■ **Task statement**: Pick out each line of the records in which the word "script" appears.
[BEGIN]
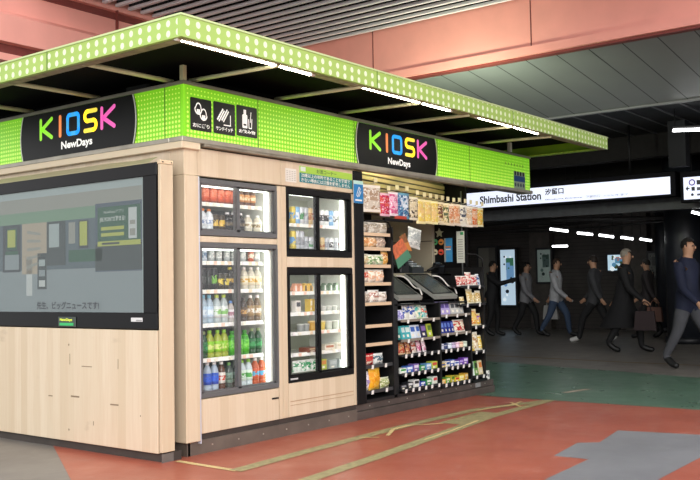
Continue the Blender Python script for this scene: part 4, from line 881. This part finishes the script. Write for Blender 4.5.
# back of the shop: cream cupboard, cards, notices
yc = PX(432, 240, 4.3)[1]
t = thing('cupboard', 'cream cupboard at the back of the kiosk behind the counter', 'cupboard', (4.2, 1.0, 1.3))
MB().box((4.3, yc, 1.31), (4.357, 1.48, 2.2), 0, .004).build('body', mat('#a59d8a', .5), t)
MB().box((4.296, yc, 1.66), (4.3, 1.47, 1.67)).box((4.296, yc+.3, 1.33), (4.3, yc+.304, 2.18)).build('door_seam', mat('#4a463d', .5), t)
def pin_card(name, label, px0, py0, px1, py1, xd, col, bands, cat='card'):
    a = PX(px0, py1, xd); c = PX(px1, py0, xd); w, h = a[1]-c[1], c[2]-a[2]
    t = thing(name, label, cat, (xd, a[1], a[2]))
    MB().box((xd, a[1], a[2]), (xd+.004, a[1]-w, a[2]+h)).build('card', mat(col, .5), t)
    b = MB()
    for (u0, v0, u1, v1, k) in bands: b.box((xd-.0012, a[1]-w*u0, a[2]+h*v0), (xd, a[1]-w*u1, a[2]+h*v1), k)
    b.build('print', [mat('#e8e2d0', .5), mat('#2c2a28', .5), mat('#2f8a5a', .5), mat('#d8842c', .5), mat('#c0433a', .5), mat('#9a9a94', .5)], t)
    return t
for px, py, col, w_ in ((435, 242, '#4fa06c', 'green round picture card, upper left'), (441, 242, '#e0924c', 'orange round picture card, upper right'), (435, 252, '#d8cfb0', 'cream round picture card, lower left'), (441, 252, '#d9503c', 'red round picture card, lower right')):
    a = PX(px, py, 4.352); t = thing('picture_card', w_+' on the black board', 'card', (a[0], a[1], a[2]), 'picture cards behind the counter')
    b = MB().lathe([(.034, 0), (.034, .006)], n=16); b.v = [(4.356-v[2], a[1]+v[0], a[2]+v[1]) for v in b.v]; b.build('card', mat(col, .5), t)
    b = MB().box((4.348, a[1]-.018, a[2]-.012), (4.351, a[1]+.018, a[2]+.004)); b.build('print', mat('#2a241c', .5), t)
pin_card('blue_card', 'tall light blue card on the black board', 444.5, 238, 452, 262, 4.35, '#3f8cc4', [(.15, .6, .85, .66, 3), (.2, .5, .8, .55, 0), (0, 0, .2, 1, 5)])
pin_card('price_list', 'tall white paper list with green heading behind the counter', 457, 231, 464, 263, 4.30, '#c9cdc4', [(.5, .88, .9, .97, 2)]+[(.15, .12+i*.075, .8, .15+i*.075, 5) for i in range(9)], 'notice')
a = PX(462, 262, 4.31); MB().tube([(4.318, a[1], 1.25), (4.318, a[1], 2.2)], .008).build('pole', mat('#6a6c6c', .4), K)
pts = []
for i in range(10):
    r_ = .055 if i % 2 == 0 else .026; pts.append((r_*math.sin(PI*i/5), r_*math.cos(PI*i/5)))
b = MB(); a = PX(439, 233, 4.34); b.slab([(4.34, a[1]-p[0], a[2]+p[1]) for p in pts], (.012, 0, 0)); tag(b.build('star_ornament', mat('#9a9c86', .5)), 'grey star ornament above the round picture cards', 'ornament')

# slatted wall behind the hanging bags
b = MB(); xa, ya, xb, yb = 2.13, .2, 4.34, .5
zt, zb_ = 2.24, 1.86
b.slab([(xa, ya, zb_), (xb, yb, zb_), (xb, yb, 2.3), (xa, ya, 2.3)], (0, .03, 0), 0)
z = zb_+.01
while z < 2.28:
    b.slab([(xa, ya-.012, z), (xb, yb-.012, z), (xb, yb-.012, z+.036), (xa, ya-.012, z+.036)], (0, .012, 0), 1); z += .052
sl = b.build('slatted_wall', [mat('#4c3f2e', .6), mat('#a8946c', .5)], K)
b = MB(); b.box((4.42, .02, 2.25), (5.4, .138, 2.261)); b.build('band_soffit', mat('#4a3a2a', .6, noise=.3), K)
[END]
[BEGIN]
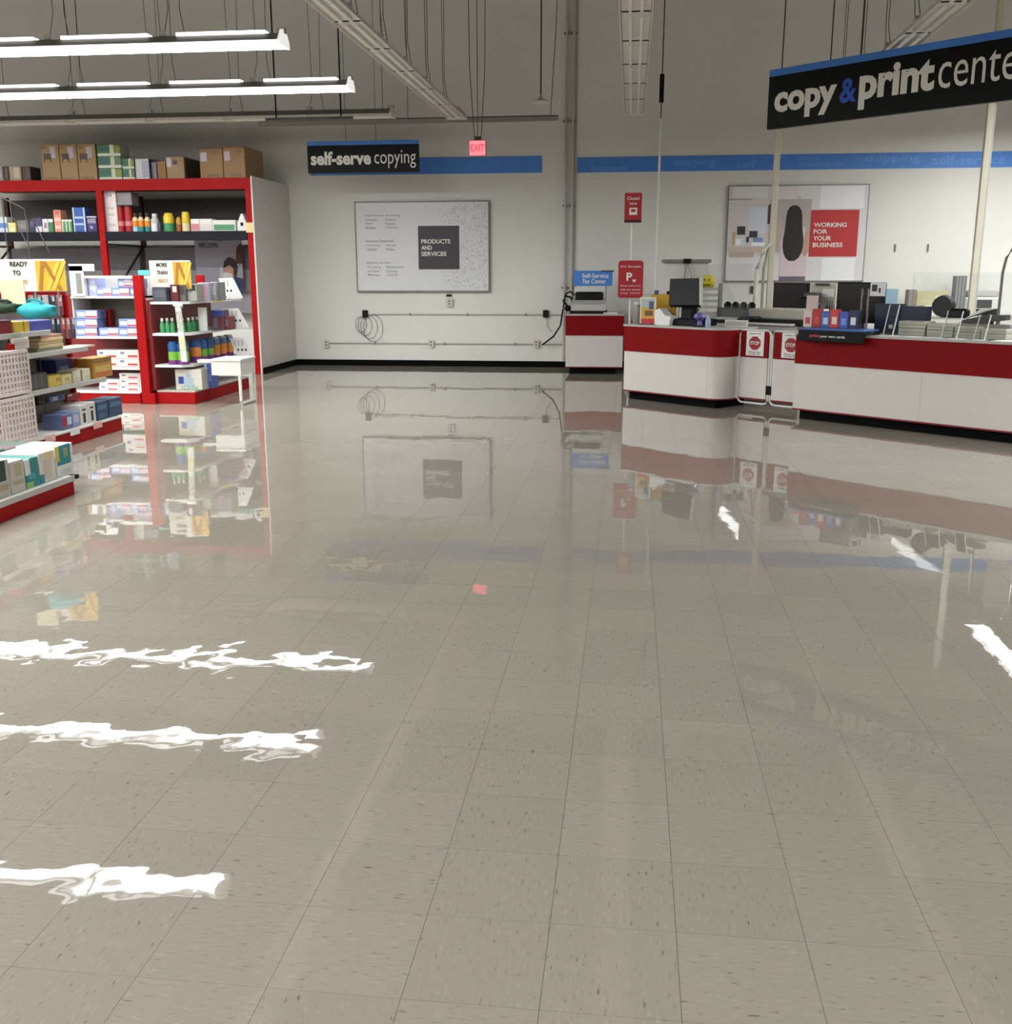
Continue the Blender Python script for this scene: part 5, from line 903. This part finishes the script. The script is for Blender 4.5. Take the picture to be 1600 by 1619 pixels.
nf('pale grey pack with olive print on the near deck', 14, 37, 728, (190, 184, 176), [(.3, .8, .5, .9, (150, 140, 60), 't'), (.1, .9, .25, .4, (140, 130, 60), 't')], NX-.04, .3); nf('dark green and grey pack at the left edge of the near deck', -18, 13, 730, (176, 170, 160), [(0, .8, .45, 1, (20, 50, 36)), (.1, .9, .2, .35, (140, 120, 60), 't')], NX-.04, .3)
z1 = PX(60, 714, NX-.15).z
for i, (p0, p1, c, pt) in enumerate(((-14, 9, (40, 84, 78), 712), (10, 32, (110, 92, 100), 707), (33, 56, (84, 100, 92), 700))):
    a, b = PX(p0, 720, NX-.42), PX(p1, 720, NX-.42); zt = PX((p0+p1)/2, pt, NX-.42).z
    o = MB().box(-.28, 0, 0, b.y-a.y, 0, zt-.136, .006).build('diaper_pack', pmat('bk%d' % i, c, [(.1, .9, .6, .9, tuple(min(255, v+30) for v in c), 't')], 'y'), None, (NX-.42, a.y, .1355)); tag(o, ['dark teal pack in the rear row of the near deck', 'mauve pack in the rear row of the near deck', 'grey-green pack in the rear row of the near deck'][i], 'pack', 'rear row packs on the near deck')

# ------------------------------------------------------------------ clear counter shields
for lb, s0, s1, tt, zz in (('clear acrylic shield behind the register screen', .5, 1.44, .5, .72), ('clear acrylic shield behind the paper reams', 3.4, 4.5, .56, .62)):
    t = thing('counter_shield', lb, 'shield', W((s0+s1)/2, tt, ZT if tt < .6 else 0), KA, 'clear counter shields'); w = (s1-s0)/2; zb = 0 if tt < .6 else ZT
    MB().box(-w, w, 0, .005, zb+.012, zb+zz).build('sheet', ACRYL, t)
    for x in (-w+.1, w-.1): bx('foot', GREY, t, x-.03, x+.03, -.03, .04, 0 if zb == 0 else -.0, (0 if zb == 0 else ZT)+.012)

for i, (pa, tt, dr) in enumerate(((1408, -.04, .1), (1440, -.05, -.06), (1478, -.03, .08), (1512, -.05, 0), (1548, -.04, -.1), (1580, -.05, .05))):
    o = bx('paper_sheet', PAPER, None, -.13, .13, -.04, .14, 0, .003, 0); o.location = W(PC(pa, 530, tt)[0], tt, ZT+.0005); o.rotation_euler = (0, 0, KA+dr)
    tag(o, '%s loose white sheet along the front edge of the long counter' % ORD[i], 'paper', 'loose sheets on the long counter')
[END]
[BEGIN]
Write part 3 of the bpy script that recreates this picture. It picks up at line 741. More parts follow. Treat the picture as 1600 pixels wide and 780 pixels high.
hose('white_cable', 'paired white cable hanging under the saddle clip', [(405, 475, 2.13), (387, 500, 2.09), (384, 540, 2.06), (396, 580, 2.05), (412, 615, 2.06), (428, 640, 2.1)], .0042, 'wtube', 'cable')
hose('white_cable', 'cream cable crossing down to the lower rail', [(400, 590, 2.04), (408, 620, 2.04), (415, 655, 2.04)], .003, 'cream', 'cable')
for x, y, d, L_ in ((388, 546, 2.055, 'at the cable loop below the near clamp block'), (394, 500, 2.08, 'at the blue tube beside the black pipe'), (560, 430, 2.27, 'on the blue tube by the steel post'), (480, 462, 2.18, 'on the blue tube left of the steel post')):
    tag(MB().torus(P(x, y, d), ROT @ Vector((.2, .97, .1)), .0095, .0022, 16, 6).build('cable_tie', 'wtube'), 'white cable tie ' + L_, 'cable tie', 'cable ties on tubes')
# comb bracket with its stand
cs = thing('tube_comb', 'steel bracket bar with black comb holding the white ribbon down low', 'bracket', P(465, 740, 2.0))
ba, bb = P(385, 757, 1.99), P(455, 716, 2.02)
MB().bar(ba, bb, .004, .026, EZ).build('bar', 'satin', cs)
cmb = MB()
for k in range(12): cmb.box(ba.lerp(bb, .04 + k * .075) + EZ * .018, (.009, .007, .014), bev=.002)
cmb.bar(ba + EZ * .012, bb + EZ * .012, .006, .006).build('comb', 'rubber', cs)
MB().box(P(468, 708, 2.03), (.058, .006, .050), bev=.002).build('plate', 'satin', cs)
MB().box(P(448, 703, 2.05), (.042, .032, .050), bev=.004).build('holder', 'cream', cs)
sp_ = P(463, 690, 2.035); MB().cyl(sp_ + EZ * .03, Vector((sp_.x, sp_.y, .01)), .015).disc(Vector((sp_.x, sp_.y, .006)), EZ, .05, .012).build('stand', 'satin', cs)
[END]
■ **Correct result**:
Continue the Blender Python script for this scene: part 4, from line 881. This part finishes the script. Write for Blender 4.5.
Continue the Blender Python script for this scene: part 5, from line 903. This part finishes the script. The script is for Blender 4.5. Take the picture to be 1600 by 1619 pixels.
Write part 3 of the bpy script that recreates this picture. It picks up at line 741. More parts follow. Treat the picture as 1600 pixels wide and 780 pixels high.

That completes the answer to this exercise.